Intérêt de la décision

L’arrêt de la Cour de Justice du 14 mai 2019 (Aff. n° C-55/18, en cause FEDERACIÓN DE SERVICIOS DE COMISIONES OBRERAS c/ DEUTSCHE BANK SAE) tranchait un recours collectif introduit par la CCOO (syndicat de travailleurs faisant partie d’une organisation syndicale nationale espagnole) aux fins que soit établi un système d’enregistrement du temps de travail journalier effectué par les membres du personnel de la société, permettant de vérifier le respect des horaires de travail prévus, ainsi que de l’obligation de transmettre aux représentants syndicaux les informations relatives aux heures supplémentaires effectuées mensuellement.

L’Audiencia Nacional (Cour centrale espagnole) interrogea la Cour de Justice sur la conformité du droit national avec l’article 31, § 2, de la Charte, ainsi que les articles 3, 5, 6, 16 et 22 de la Directive n° 2003/88/CE.

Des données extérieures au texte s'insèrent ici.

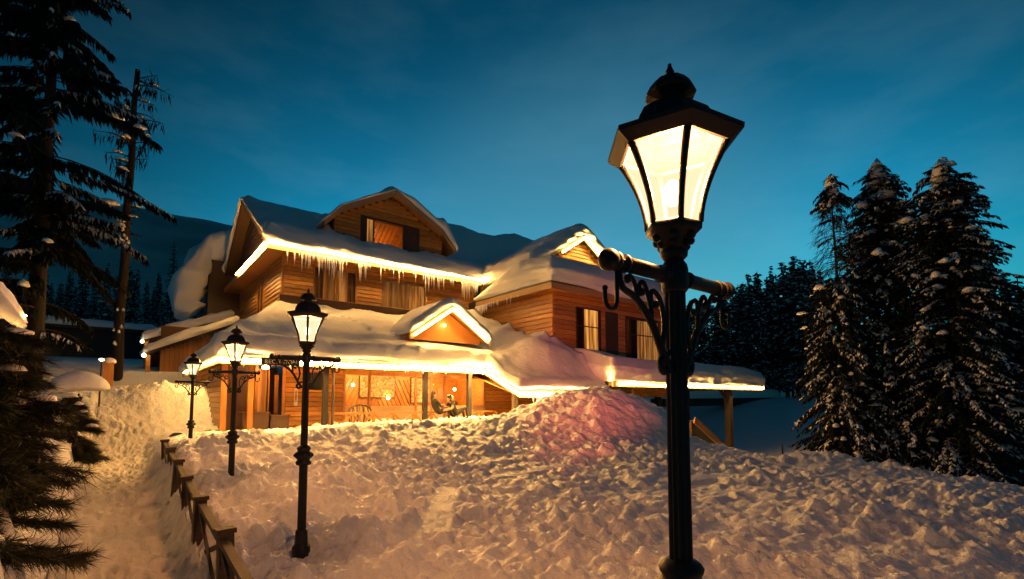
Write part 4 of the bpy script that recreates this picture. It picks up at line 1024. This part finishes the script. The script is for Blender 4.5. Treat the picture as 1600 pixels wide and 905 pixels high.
# low snowy wall across the right field
lw = MB(); lw.prism([(40,-.6),(63,-.5),(63,.35),(40,.15)], 27.5, 29.0); LW = tag(lw.build('low_shed', GREYWOOD), 'long low dark shed wall under thick snow across the blue field', 'shed')
xs = lin(39.5, 63.5, .4); ys = lin(27.0, 29.5, .25)
snow_slab('low_shed_snow', xs, ys, lambda x, y: x > 0, lambda x, y: .3+.0087*(x-40)+.9+.2*fbm(x, y, .3, 2, 15), lambda x, y: .16+.0087*(x-40)-.0, 'thick rounded snow on the long low shed across the blue field', rows=4, seed=12)
# wooden ramp roof at the carport's foot
RA = empty('wooden_ramp', (22.2, 13.5, -2.6), 'slanted plank cover sloping down beside the carport post', 'ramp')
for i in range(7):
    MB().bar((20.9, 12.9+i*.2, -.95), (24.2, 12.9+i*.2, -2.75), .19, .06).build('plank', GREYWOOD, RA)
MB().bar((20.9,12.75,-.9),(24.2,12.75,-2.7),.06,.3).build('edge_board', WOODV, RA)
MB().box(20.9,21.0,12.9,14.2,-3.6,-1.0).build('support', DARKWOOD, RA)
# stake on the rim
st = MB(); st.tube([(16.55,7.05,-2.2),(16.56,7.05,-1.42)], .025, 6); tag(st.build('snow_stake', GREYWOOD), 'thin dark stake poking out of the right snow rim', 'stake')
# path gate posts by the bank
for (x, y, z, lab) in ((-.43, 25.9, 1.9, 'stubby snow-topped wooden post beyond the path end'),):
    e_ = empty('gate_post', (x, y, -.2), lab, 'post')
    MB().box(-.16,.16,-.16,.16,-.6,1.75).build('post', WOODV, e_, world=False); q = MB(); q.ball((0,0,1.8), .24, sc=(1,1,.6)); q.build('snow_cap', ROOFSNOW, e_, smooth=True, world=False)
pl = empty('path_light', (-.57, 22.1, .0), 'small glowing garden light on a thin stem above the snow bush', 'light')
MB().tube([(0,0,-1),(0,0,1.35)], .025, 6).build('stem', GREYWOOD, pl, world=False)
q = MB(); q.lathe([(.02,1.35),(.07,1.39),(.08,1.42),(.02,1.45)], 10); q.build('lamp_head', TINY, pl, world=False, smooth=True)

# ================================================================ TREES
def blob(mb, c, rx, ry, rz_, rg, yaw=0, n=7):
    b = len(mb.v); ca, sa = math.cos(yaw), math.sin(yaw)
    ring = []
    for lev, (rr, zz) in enumerate(((1.0, -.15), (.72, .55))):
        for k in range(n):
            a = 6.283*k/n; q = rr*rg.uniform(.72, 1.2); x = rx*q*math.cos(a); y = ry*q*math.sin(a)
            mb.v.append((c[0]+x*ca-y*sa, c[1]+x*sa+y*ca, c[2]+rz_*zz*rg.uniform(.8, 1.2)))
    mb.v.append((c[0], c[1], c[2]+rz_)); mb.v.append((c[0], c[1], c[2]-rz_*.35))
    for k in range(n):
        k2 = (k+1) % n
        mb.f += [(b+k, b+k2, b+n+k2, b+n+k), (b+n+k, b+n+k2, b+2*n), (b+k2, b+k, b+2*n+1)]; mb.m += [0, 0, 0]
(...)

La Cour de Justice conclut que la disposition précitée de la Charte ainsi que les articles 4, § 1er, 11, § 3, et 16, § 3, de la Directive n° 89/391/CEE (également visée dans une des trois questions posées par l’Audiencia Nacional à la Cour de Justice) s’opposent à une réglementation d’un Etat membre qui, selon l’interprétation qui en est donnée par la jurisprudence nationale, n’impose pas aux employeurs l’obligation d’établir un système permettant de mesurer la durée du temps de travail journalier effectué par chaque travailleur.

La société Deutsche Bank soutenait par contre, en se fondant sur la jurisprudence du Tribunal Supremo (Cour suprême espagnole), que le droit espagnol ne prévoyait pas une telle obligation d’application générale, d’où le dispositif particulier de l’arrêt, qui se réfère à l’interprétation donnée par la jurisprudence nationale à la réglementation de l’Etat membre.

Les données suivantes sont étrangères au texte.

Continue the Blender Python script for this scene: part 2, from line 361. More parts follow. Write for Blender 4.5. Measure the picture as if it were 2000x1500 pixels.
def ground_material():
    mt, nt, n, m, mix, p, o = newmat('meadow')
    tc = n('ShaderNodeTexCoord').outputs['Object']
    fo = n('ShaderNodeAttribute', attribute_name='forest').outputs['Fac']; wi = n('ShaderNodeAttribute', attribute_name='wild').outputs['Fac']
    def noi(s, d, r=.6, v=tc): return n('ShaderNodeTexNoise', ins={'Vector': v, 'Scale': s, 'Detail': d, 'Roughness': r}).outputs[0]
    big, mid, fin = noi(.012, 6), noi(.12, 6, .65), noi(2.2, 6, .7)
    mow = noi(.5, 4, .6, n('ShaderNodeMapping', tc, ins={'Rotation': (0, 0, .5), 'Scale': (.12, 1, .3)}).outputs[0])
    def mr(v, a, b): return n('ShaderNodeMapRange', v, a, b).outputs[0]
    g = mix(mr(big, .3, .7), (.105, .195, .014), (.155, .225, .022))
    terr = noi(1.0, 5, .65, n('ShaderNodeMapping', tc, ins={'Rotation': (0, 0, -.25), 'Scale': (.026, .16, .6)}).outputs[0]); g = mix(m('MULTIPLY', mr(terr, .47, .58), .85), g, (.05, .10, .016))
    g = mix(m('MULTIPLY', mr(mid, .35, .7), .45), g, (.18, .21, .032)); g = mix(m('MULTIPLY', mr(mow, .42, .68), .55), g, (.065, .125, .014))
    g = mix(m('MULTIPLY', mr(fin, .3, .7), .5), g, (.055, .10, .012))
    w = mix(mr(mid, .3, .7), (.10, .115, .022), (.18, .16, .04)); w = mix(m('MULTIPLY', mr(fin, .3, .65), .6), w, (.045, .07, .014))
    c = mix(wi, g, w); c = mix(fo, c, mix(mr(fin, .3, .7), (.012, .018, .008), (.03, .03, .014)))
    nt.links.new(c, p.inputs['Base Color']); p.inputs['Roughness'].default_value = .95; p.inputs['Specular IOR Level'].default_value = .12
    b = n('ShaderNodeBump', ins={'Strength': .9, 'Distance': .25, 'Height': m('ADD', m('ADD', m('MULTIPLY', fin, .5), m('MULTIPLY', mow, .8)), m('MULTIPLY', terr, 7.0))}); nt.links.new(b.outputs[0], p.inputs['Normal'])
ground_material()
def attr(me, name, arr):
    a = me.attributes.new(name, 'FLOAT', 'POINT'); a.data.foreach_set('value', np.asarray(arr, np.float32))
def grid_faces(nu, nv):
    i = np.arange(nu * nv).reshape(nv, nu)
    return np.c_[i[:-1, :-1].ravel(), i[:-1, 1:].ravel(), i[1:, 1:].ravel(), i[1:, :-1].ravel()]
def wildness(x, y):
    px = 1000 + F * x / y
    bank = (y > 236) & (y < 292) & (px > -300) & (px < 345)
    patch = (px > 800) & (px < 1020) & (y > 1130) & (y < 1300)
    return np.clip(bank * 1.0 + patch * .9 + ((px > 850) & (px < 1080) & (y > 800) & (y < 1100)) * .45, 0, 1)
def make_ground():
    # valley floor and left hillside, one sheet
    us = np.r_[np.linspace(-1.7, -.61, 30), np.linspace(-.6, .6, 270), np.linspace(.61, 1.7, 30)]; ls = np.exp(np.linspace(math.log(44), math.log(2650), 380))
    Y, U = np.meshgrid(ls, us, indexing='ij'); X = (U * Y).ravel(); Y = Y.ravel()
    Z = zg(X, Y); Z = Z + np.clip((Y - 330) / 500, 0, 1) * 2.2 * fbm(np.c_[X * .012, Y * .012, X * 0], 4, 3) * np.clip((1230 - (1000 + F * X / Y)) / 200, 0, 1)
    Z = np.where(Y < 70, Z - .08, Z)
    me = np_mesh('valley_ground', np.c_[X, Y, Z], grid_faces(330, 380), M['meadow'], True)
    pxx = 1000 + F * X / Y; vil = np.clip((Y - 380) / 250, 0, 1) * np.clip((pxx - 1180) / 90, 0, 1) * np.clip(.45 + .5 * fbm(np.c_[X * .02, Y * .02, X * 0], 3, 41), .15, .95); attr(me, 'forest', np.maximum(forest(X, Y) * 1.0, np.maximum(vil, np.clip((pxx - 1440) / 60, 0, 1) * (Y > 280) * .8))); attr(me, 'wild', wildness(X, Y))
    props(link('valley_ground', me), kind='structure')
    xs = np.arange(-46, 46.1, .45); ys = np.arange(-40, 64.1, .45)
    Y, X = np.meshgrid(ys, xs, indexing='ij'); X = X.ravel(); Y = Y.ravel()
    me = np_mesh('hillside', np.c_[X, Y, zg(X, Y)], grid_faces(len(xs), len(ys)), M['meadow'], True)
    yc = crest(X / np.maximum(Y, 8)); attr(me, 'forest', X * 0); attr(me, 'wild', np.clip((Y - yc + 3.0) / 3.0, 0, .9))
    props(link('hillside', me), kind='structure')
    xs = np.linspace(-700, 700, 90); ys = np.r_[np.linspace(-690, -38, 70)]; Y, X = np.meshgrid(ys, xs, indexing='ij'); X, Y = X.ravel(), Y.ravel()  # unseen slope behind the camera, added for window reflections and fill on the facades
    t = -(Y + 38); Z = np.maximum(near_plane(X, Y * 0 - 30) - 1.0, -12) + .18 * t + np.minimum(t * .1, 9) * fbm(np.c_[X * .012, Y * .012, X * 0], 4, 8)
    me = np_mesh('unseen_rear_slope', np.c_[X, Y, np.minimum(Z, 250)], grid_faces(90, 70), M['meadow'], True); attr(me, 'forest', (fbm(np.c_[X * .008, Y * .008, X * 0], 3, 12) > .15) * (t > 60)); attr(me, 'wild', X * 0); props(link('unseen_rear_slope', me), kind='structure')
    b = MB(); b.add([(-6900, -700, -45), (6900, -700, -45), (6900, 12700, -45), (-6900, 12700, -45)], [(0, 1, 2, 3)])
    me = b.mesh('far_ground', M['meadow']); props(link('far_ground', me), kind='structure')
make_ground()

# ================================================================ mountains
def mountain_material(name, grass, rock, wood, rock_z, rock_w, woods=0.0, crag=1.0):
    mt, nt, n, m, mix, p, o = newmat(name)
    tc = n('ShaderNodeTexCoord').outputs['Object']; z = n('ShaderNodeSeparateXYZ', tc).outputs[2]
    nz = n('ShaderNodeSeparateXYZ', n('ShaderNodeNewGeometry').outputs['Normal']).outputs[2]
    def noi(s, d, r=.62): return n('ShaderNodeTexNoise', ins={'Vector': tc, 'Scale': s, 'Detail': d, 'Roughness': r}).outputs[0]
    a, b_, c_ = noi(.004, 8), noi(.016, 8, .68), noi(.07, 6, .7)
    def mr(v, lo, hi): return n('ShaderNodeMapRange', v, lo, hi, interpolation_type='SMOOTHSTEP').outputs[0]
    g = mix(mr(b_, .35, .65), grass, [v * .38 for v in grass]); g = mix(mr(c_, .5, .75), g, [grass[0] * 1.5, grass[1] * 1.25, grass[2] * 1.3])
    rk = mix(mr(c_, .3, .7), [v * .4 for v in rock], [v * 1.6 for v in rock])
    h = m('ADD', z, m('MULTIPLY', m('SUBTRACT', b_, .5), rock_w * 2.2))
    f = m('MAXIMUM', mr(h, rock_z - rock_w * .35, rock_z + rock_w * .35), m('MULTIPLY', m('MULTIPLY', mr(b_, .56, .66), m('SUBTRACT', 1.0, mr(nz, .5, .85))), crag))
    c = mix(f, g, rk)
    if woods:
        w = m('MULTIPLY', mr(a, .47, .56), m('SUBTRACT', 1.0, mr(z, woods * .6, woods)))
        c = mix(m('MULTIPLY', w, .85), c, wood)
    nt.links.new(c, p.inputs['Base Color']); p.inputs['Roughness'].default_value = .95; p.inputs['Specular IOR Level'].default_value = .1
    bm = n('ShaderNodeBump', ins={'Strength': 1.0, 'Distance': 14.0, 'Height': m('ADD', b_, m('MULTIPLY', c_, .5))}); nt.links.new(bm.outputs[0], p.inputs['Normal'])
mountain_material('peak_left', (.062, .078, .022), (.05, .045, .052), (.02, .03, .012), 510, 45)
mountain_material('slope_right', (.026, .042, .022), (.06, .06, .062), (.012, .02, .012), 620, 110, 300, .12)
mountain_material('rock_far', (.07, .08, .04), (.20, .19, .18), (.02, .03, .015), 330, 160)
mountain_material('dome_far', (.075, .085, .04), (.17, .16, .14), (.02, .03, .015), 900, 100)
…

La jurisprudence interne est abondante quant à la portée de cet arrêt, sur la question de la preuve d’heures supplémentaires (ou complémentaires) prestées. Renvoyons à cet égard, notamment, aux trois arrêts suivants :

  • C. trav. Liège (div. Neufchâteau), 22 juin 2022, R.G. 2020/AU/53 ;
  • C. trav. Bruxelles, 17 novembre 2021, R.G. 2019/AB/431 ;
  • C. trav. Liège (div. Liège), 4 juin 2021, R.G. 2020/AL/479.